Keeping our planet cooler just got a little easier

Air conditioners being loaded onto a truck for delivery. Most of the world's AC units cool air with chemicals that are big contributors to global warming. A new agreement forged in Kigali, Rwanda, will phase those coolants out over then next 30 years.

It’s October, so a lot of people aren't thinking about air conditioning right now. But spare a thought for this wonderful modern convenience, because the way we cool our homes and businesses is going to be changing over the next few years.

Most of the world's air conditioners, refrigerators and other cooling devices currently rely on chemicals that are really bad for the climate. The coolants are called HFCs — hydrofluorocarbons — and when they get into the air, they're super-powerful greenhouse gases.

But a few days ago, representatives from just about every country in the world agreed to phase out those chemicals at a meeting in Kigali, Rwanda.

For the climate, it's a really big deal.

“There's estimates out there that the reduction in global average temperature from this agreement will be somewhere near half a degree Celsius,” says Nihar Shah of the Lawrence Berkeley National Laboratory in California.

That likely will make a huge difference for the future of the planet, because the goal of last year's Paris climate agreement is to keep the rise in global temperatures to less than two degrees Celcius, and we're already almost halfway there.

Shah says the climate may even get a bonus benefit from the coolant deal.

“There's also potentially further reduction from improvements in efficiency,” he says. In other words, new cooling units will likely also use a lot less electricity, which means less carbon pollution from burning coal and natural gas.

So it's a win for the future of the planet. But there are concerns about the possible cost of new cooling technologies and what that could mean for the millions of people around the world who might not be able to afford them.

“A normal air conditioner costs something like $300, that’s the starting price,” says Indian journalist Chhavi Sachdev. She says that’s just barely within reach of India’s huge emerging middle class, who are just starting to buy air conditioning units in large numbers to stay comfortable in their tropical climate.

But greener alternatives are much more expensive.

“The one air conditioner that I found that has the best coolant, which has no global warming potential or ozone depletion potential, costs $1,050… That’s more than my monthly rent.”

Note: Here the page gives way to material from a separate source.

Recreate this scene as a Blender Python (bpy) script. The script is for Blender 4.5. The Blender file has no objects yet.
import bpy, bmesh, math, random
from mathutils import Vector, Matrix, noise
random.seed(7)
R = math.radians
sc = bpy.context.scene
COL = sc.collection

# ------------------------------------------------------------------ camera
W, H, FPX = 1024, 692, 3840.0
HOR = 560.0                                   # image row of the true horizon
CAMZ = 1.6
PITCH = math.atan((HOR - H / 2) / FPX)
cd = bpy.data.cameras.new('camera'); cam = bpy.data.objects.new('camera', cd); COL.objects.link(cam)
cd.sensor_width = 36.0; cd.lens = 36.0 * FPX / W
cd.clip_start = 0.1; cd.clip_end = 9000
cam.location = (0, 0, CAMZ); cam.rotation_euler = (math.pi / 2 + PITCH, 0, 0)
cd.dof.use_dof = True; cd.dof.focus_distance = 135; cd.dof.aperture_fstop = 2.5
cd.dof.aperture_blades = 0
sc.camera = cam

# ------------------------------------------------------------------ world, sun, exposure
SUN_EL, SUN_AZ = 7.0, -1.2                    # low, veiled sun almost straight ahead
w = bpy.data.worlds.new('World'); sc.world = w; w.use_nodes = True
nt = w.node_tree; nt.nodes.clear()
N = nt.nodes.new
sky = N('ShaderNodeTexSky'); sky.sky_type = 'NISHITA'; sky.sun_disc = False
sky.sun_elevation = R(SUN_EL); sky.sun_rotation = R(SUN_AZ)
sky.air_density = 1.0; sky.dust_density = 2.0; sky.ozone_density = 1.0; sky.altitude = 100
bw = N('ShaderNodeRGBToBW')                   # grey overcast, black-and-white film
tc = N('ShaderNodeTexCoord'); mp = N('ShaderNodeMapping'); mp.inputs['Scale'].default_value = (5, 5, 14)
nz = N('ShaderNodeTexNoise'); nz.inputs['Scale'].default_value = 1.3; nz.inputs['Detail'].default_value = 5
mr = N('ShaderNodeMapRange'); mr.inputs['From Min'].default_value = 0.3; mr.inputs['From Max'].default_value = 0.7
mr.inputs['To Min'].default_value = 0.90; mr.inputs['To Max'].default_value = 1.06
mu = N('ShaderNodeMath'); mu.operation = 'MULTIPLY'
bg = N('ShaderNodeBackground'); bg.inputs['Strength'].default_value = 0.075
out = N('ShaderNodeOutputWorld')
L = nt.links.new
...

Sachdev says Indians are proud of their participation in the global deal to phase out the offending coolants. But their concerns also helped lead to a three-tiered plan, which requires a quicker phase-out in richer and cooler countries, and a slower one in hotter and poorer ones.

Still, she says many Indians hope home-grown talent can help their country and the rest of the world quickly come up with affordable new cooling technologies.

She says one researcher told her, “it would be so nice if all the researchers and scientists that we’ve sent over to the US would come back and help us deal with these problems.”

Shah is one of those home-grown scientists. He doesn't work in India, but he got his engineering degree in Mumbai, and he now heads up research on new heating and cooling technologies at the Berkeley national lab in the States.

He’s confident that air conditioning will remain affordable in places like India, despite the phase-out of the current generation of refrigerants.

Already, Shah says, coolants are just a tiny fraction of the lifetime cost of air conditioners, so an increase in the cost of refrigerants wouldn’t dramatically affect a user’s total cost.

But he says new technologies that will bring safer and cheaper air conditioning and refrigeration are already on the horizon, and others will certainly emerge.

Shah says he’s encouraged by the responses to other such challenges in the past, such as decisions to get rid of highly polluting cars, or even the decision to eliminate a previous generation of coolants that were depleting the ozone.

“Historically the human species has responded to these moments with bursts of creativity and innovation,” Shah says. “I expect that the brightest people in the world will get together and try and … solve this problem. And it’s already happening.”

But he also says some of the future's best methods will be the same as today’s old — and inexpensive — standbys.

“Evaporative cooling, painting roofs white, planting more trees — there are so many other ways that we have had to cool ourselves,” Shah says. “I think those are never going to go out of fashion.”